Big Lots also offers the kind of treasure hunt experience that has worked very well for chains like Costco Wholesale (NASDAQ: COST), Kroger (NYSE: KR), Trader Joe’s and Dollar Tree. Customers come in and find products they do not expect at a dollar store, such as gourmet food items or organic potato chips being sold at a very low price.

This makes shopping fun and encourages customers to buy more in a sort of bargain basement imitation of the Costco effect. The Costco effect occurs when a person walks into Costco to buy one item but finds herself pushing a fully loaded shopping cart out the door. A person that walks into Big Lots to buy a bottle of dish soap might walk out with a chair or several tins of gourmet cookies.

That business model also diversifies Big Lots’ clientele; like Dollar Tree, but unlike traditional discount stores, it attracts a large percentage of middle class shoppers with more disposable income. Big Lots does this by making shopping fun, something that some dollar stores do not do.

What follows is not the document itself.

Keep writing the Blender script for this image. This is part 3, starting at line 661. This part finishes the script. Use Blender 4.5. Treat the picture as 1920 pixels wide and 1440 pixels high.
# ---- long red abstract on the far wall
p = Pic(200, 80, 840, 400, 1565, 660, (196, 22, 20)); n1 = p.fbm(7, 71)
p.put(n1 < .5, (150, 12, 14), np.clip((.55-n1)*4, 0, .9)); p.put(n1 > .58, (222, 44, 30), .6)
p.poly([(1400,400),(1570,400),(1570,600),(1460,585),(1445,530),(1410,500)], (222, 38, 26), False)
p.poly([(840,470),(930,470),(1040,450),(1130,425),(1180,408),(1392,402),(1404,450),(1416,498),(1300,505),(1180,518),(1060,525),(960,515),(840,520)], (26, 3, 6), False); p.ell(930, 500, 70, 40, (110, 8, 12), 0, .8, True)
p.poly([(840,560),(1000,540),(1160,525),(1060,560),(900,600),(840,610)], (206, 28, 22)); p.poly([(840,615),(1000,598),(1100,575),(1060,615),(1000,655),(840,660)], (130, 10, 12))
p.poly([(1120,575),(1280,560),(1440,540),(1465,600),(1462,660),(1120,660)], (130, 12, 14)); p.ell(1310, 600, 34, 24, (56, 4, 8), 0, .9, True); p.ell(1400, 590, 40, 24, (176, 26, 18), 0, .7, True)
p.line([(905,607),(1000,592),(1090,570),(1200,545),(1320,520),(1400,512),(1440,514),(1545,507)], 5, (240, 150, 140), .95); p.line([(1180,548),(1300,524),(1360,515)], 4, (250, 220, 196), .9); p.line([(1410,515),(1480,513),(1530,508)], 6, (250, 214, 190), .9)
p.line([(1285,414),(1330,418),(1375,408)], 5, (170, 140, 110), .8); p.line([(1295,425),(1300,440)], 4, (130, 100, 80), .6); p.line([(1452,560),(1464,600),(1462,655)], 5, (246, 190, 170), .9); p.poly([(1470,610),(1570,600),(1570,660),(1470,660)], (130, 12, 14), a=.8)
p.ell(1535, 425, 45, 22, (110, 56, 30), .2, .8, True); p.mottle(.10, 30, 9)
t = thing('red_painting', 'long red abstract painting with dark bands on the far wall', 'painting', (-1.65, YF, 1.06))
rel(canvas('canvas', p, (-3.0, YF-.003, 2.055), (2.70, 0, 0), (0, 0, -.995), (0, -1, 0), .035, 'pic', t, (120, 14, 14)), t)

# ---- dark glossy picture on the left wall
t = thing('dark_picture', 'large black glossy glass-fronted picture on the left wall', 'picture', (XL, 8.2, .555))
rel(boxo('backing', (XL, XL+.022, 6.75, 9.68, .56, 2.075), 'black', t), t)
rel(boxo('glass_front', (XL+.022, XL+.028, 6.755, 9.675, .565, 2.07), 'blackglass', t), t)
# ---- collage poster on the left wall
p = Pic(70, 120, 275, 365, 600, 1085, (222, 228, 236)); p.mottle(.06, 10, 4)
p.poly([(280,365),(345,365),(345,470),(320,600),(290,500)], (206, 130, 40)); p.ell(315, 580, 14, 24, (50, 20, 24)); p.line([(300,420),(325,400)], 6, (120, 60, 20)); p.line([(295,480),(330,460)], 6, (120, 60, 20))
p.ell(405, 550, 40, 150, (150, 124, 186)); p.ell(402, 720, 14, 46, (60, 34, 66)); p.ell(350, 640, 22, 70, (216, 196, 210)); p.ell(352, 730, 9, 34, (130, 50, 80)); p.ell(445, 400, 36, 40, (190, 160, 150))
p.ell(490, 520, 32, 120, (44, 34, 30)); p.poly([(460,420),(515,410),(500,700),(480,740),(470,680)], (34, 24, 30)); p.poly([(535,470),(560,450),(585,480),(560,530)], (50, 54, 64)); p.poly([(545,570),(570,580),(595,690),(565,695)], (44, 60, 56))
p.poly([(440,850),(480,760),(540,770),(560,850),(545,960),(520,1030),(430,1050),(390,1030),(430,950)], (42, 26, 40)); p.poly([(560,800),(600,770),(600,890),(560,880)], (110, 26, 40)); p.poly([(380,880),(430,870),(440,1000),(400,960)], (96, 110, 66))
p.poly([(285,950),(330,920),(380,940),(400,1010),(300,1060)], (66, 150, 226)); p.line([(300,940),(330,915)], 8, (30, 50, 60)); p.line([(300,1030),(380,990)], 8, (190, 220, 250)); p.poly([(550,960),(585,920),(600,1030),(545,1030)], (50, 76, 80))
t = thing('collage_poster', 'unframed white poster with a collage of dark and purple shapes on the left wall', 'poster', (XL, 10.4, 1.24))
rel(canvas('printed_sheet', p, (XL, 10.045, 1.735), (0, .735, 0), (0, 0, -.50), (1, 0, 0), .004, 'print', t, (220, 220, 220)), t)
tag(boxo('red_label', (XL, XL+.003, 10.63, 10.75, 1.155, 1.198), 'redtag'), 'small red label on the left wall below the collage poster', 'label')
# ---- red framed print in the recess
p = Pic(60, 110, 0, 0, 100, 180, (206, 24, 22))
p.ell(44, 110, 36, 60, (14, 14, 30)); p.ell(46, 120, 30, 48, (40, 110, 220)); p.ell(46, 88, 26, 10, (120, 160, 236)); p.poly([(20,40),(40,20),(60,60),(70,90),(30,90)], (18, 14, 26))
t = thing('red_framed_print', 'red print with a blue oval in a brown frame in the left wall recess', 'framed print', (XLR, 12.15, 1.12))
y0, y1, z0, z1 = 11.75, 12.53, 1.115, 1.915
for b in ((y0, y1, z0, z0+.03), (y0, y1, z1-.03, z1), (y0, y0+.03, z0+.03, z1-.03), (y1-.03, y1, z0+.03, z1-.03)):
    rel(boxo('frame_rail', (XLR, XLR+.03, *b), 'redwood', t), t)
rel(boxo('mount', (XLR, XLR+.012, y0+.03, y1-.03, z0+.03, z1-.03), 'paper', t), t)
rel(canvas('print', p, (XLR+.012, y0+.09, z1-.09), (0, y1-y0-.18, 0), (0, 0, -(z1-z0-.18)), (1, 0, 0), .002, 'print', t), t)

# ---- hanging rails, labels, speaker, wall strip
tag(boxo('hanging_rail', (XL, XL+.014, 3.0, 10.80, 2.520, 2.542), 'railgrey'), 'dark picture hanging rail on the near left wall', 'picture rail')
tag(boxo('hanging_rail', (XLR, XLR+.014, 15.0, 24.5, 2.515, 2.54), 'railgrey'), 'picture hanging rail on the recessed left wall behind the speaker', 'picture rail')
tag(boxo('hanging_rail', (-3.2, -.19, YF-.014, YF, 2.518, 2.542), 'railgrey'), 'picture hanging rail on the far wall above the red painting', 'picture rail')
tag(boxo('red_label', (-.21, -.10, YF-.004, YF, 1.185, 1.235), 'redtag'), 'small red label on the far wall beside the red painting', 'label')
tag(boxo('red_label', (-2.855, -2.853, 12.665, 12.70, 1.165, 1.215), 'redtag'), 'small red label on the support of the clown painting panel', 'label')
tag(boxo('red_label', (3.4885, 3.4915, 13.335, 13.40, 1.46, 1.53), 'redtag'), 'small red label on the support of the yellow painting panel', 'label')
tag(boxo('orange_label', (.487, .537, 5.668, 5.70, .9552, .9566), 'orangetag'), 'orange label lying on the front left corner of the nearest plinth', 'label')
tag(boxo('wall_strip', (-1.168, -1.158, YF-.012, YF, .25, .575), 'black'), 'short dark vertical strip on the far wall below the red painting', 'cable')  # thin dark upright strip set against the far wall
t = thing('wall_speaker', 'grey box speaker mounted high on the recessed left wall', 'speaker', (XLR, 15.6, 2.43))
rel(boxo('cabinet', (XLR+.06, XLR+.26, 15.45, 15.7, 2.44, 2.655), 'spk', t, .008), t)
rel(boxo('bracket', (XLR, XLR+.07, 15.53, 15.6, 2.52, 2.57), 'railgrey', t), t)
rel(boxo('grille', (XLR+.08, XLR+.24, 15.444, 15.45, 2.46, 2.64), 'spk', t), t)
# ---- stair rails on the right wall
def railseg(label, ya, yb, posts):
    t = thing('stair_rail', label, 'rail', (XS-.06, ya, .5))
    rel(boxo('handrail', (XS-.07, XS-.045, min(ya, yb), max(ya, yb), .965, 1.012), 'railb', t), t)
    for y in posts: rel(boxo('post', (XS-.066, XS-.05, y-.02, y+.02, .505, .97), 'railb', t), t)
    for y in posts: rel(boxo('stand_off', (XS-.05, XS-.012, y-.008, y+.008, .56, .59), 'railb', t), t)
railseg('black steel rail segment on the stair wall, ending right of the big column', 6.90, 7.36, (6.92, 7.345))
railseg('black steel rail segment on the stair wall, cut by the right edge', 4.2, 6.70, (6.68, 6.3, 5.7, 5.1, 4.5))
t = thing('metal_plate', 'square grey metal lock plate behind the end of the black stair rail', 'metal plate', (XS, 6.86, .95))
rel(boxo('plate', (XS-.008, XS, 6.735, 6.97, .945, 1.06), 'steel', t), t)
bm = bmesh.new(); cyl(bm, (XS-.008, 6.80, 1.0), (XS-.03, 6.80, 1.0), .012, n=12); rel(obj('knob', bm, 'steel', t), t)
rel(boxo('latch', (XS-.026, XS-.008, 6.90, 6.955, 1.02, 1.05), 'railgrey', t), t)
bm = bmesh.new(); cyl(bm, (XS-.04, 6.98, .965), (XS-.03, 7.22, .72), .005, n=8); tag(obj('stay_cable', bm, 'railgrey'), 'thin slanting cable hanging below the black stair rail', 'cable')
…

Another advantage to Big Lots is its strategy of strategically positioning stores in urban and suburban areas. Big Lots tends to rent cheaper, older space in strip malls or standalone near busy arteries. Quite a few of these stores are located on the boundaries between low income and middle income neighborhoods or in mixed income areas to attract a diverse clientele. Big Lots lures in both the worker on food stamps and the bargain-hunting soccer mom.
This makes Big Lots a definite value play; it is a good company with a good basic business model that makes money, yet it is cheap. Big Lots was trading at $47.43 a share on April 15, 2015. That sounds a great deal like a classic Buffett value play.

To add icing to the cake, it also has a very effective management team capable of making the tough decisions needed to turn the company around. If you are looking for a cheap retail stock with a good dividend yield and future growth prospects, you should definitely check out Big Lots. It looks like a company headed for some major growth in 2015.

Disclosure: Your blogger proudly owns shares of Kroger and has no plans to sell them anytime soon.